Council members weighed in on public comments at the close of the meeting:

 

“We always look at what is in our city’s best interest.  We said early on that we have no intention of displacing folks,” Councilman Alex Padilla said.

 

Councilman Ralph Franklin, whose district would house the new arena, said: “There have been a number of developers wanting to come to the site.  We now have a much needed chance (to remove) blight in our community.  I’m looking forward to this project moving forward.”

 

Councilman Eloy Morales, a 40-year resident, said:  “We don’t plan on using eminent domain on any resident or any churches, period.”  

 

Morales recalled how Inglewood voters blocked Walmart from building a superstore on the same site.  “Had they won, we would not be having this conversation at all.  Folks who lived in Inglewood would not still be here...The lack of housing is not unique to the city of Inglewood.  This is a conversation that needs to be had throughout the state of California…We did what the City of Los Angeles failed to do—get a stadium built.
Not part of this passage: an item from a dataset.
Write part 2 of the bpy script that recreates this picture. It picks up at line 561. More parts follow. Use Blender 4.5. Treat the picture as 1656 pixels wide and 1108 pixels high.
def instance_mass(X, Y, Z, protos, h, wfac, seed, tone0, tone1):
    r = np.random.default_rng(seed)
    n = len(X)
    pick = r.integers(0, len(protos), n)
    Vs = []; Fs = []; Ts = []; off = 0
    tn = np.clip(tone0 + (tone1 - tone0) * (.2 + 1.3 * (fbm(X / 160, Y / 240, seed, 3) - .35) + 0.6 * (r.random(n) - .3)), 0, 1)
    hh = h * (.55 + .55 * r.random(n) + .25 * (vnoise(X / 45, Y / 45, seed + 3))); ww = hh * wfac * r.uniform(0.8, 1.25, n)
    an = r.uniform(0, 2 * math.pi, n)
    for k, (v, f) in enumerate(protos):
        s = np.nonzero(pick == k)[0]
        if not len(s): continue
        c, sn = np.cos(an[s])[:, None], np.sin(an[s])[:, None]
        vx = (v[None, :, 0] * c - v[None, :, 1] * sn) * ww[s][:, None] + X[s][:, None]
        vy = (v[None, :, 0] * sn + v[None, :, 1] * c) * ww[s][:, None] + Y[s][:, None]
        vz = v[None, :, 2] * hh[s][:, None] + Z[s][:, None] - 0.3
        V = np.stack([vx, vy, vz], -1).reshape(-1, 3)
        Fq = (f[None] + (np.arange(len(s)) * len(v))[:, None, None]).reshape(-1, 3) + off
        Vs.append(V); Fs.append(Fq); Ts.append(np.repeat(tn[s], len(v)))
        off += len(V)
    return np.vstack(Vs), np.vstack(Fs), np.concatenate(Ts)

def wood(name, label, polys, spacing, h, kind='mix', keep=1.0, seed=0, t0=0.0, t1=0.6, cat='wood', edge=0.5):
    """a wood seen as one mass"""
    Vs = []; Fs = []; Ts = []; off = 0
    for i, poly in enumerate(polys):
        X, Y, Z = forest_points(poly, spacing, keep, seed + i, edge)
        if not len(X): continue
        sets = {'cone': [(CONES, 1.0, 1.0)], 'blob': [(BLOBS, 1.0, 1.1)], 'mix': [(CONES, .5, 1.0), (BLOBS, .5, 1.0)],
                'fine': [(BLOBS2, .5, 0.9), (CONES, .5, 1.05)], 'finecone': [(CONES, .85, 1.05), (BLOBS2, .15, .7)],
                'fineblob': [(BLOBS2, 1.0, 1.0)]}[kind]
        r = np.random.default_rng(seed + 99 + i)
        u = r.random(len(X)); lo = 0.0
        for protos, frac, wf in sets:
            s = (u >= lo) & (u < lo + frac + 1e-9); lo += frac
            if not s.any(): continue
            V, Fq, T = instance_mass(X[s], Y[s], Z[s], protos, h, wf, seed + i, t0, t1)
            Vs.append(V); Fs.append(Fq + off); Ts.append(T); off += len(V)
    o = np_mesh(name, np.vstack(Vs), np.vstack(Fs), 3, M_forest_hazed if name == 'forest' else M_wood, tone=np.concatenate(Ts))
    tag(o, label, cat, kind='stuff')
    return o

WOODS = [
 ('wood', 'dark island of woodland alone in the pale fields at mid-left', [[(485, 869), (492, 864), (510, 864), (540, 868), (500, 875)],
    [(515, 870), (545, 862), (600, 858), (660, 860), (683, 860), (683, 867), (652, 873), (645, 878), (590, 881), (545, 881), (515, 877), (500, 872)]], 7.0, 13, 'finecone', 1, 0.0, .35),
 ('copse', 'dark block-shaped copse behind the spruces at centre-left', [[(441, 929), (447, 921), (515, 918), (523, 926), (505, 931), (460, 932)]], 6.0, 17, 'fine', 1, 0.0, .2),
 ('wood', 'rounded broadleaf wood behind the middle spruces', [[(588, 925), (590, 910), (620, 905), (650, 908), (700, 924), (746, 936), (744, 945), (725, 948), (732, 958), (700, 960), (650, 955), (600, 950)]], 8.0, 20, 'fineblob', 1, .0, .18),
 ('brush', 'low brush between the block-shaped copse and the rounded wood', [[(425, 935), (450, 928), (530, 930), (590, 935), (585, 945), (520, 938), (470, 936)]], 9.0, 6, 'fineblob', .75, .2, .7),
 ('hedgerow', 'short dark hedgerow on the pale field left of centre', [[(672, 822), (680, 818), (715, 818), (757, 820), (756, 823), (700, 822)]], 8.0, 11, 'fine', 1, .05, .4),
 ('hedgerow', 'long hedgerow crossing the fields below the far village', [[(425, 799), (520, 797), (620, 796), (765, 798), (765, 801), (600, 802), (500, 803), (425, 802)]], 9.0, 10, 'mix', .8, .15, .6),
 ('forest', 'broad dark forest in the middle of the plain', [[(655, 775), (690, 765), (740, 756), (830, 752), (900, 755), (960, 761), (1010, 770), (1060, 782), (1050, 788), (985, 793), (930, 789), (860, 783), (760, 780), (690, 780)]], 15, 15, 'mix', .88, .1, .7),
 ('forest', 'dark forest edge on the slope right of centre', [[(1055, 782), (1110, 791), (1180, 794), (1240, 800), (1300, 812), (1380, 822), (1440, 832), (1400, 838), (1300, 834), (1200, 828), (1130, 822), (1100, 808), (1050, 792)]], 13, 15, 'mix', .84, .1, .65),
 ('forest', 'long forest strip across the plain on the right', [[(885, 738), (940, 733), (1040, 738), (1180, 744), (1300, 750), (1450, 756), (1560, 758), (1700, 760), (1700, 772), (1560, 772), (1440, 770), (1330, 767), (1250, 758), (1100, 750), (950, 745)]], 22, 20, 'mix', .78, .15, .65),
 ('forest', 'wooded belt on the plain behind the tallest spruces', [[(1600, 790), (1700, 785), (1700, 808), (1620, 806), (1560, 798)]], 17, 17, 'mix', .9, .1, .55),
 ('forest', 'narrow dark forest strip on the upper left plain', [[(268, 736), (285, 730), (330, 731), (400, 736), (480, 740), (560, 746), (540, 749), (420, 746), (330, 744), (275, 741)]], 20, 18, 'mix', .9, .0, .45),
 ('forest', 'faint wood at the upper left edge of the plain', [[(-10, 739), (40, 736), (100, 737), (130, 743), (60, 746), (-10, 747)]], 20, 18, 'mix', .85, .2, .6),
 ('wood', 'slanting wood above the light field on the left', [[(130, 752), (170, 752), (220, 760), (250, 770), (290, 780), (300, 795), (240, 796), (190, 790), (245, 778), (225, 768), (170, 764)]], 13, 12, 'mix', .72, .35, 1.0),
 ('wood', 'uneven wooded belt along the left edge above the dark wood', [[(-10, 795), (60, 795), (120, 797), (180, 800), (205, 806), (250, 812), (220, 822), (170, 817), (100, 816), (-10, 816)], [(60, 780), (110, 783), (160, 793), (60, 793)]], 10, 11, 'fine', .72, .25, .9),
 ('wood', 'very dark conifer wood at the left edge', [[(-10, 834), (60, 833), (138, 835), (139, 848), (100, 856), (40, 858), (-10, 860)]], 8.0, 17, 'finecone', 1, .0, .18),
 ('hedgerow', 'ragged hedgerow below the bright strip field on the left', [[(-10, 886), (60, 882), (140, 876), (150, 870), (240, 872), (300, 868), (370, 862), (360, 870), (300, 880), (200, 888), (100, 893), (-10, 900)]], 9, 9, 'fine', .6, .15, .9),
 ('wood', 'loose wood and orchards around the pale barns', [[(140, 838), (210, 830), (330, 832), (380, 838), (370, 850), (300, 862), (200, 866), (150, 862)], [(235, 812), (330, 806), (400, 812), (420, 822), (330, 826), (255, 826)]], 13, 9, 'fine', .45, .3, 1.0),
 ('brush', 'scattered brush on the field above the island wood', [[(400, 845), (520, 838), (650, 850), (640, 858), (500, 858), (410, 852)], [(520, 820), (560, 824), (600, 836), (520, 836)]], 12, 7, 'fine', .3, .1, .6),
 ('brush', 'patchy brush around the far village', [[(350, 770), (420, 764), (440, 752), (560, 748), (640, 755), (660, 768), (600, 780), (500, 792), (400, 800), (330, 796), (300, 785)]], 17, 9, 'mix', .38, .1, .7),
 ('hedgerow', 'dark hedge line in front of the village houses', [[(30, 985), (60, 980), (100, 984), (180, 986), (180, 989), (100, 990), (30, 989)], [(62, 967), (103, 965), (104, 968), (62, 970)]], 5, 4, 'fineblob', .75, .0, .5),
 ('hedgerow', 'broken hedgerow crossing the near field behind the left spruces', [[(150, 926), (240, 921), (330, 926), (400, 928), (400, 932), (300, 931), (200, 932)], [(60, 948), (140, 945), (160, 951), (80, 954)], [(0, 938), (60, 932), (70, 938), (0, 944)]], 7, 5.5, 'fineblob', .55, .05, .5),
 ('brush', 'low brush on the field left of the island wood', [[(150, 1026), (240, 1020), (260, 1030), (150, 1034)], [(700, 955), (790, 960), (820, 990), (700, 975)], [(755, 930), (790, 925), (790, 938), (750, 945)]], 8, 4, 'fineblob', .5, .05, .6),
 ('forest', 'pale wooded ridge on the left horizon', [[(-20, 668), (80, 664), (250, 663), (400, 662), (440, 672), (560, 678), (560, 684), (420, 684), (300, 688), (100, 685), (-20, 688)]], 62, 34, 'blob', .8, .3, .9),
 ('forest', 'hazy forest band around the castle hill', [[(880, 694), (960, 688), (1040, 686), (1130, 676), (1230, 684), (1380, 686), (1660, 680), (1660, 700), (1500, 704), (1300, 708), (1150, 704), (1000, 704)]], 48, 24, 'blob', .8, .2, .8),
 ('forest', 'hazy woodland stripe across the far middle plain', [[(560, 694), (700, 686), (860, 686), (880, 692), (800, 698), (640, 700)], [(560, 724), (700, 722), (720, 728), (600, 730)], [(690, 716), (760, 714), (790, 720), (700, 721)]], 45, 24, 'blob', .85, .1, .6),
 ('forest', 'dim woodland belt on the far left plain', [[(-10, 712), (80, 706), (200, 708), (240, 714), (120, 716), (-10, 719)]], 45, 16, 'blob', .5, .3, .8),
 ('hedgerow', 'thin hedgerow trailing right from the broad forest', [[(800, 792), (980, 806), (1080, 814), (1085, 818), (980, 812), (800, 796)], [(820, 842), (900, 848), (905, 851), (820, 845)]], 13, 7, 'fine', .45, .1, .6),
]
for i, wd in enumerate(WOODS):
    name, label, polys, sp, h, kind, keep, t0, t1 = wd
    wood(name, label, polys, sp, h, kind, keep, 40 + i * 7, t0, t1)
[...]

This is a part of our success, not our failure.  One thing we cannot do is to apologize for our success.”

 

“This discussion falls into the realm of ‘are you kidding me?’  Attorneys have to convince you, they have to convince us, we shouldn’t be able to use that land that has sat there for 25 years, generating no tax revenue, generating no jobs,” Butts said.

 

“We haven’t done anything wrong.  There is no prohibition to keep us from exploring our options…We’re arguing over whether we’re going to build another arena and employ 500-600 more people? Are you kidding me? This is the transfer of wealth people, and two things men won’t give up on—that’s money and power.  The opposition has a difficult task because they have to convince you to run away from prosperity.”